Sculptor Marko Pogačnik gets prestigious UNESCO title
One of the missions of UNESCO Artists for Peace is raising the public's awareness about UNESCO's activities and goals.
Pogačnik will be involved in UNESCO projects for two years, but will keep the title for life.
A sculptor and conceptual artist, he will be active mostly in connecting people with the biospehere, a field he has been focusing on in his work.
He will address a world congress on biospehere reserves in Peru's Lima in March, and head a UNESCO global conference on geoparks in Torquay, UK, in September.
In late spring or early summer, he is to return to the Burren geopark in Ireland.
Among the famous people holding the title are conductor Valery Gergiev, architect Zaha Hadid and musician and former Brazilian Culture Minister Gilberto Gil and the World Orchestra for Peace.
Born in 1944, Pogačnik graduated from the Ljubljana Academy of Fine Arts and Design in 1967.
Pogačnik, whose work has significantly marked the Slovenian art scene in the 1960s and 1970s, was one of the pioneers of land art in Slovenia.
He was a founder and a prominent member of the OHO group of artists and authors, which was active between 1966 and 1971.

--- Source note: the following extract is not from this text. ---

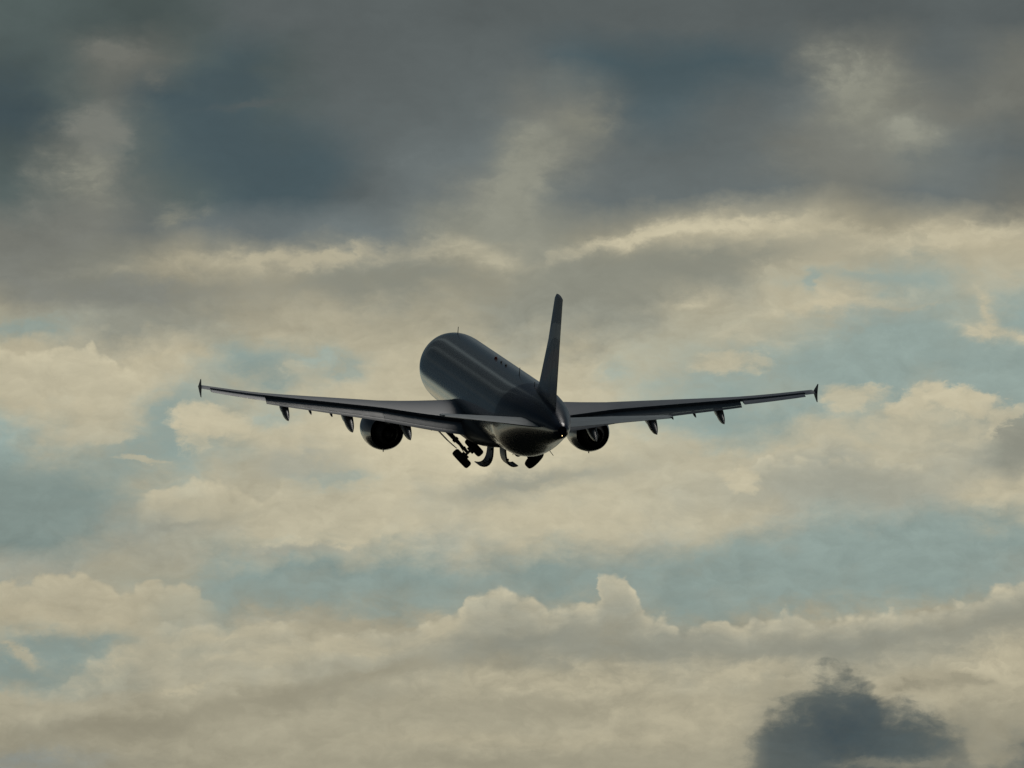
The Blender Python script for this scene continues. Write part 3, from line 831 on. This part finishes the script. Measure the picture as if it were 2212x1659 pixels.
def gear_door(sgn):
    prof = [(.33, -2.36), (.335, -2.6), (.345, -2.85), (.37, -3.09), (.42, -3.27), (.52, -3.44), (.68, -3.58), (.88, -3.66), (1.10, -3.685), (1.32, -3.66), (1.47, -3.62)]
    prof = [(.30 + (x - .33) * .68, z_) for x, z_ in prof]
    out_, in_ = [], []
    for i, (x, z_) in enumerate(prof):
        a, b_ = prof[max(0, i - 1)], prof[min(len(prof) - 1, i + 1)]
        nx, nz_ = (b_[1] - a[1]), -(b_[0] - a[0]); L = sqrt(nx * nx + nz_ * nz_)
        th = .045 + .06 * sin(pi * min(1, i / (len(prof) - 1)))
        out_.append((x, z_)); in_.append((x - nx / L * th, z_ - nz_ / L * th))
    poly = out_ + list(reversed(in_))
    y0, y1 = -22.75, -20.75
    cs = []
    for y, sc in ((y0, 1.0), (y0 + .4, 1.0), (y1 - .5, 1.0), (y1, .98)):
        cs.append([Vector((sgn * x, y, z_)) for x, z_ in poly])
    dr = MB().loft(cs).build('gear_door', M['door'], air, 30)
    MB().tube((sgn * .38, -21.6, -2.40), (sgn * .40, -21.9, -3.20), .018).build('door_rod', M['gear'], dr)
    MB().tube((sgn * .44, -22.4, -3.35), (sgn * .88, -22.4, -3.54), .016).build('door_rod', M['gear'], dr)
    MB().box((sgn * .42, -22.5, -2.72), ((1, 0, 0), (0, 1, 0), (0, 0, 1)), (.06, .12, .05)).build('door_bracket', M['gear'], dr)
    MB().box((sgn * .50, -22.5, -3.30), ((1, 0, 0), (0, 1, 0), (0, 0, 1)), (.06, .12, .05)).build('door_bracket', M['gear'], dr)
for sg in (-1, 1): gear(sg); gear_door(sg)

# ---- antennas, beacon
def antenna(s_, h_, c, sweep=.15, bottom=False, ang=0.0, t_=.02, mat='black'):
    p = fus_point(s_, pi + ang if bottom else ang)
    n = Vector((sin(pi + ang if bottom else ang), 0, cos(pi + ang if bottom else ang)))
    tx = Vector((n.z, 0, -n.x))
    r = []
    for k, cc in ((-.05, c), (h_ * .6, c * .75), (h_, c * .45)):
        q = p + n * k + Vector((0, -sweep * max(k, 0) / h_, 0))
        r.append([q + Vector((0, cc / 2, 0)), q + tx * t_, q - Vector((0, cc / 2, 0)), q - tx * t_])
    MB().loft(r).build('antenna', M[mat], air, 30)
antenna(6.3, .40, .34)
antenna(22.6, .10, .35, t_=.05); antenna(24.3, .09, .40, t_=.06)
antenna(29.2, .42, .34, .2)
antenna(34.6, .22, .2)
antenna(33.0, .34, .16, .3, True, -.62, .018)
antenna(30.5, .14, .12, .1, True, .22)
MB().lathe([(-.05, .10), (.06, .09), (.13, .05), (.15, .01)], fus_point(20.7, 0), (0, 0, 1), 20, (0, 1, 0)).build('beacon', M['beacon'], air)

Together with his wife and three daughters, he has developed lithopuncture, a method of Earth healing through the erection of statues ornamented with cosmogrammes.
He considers this an approach alternative to the scientific ecology, which takes care only of material levels of the Earth.
Pogačnik has also written several books, which have been translated into many languages, and has designed the Slovenian coat of arms.
He received the Jakopič Award, the highest award for fine arts, in 2008.
In 1991, he was honoured with the Prešeren Fund Prize for a retrospective at the Modern Gallery in Ljubljana.
Bokova conferred the title of Artist for Peace upon him in Paris on Friday.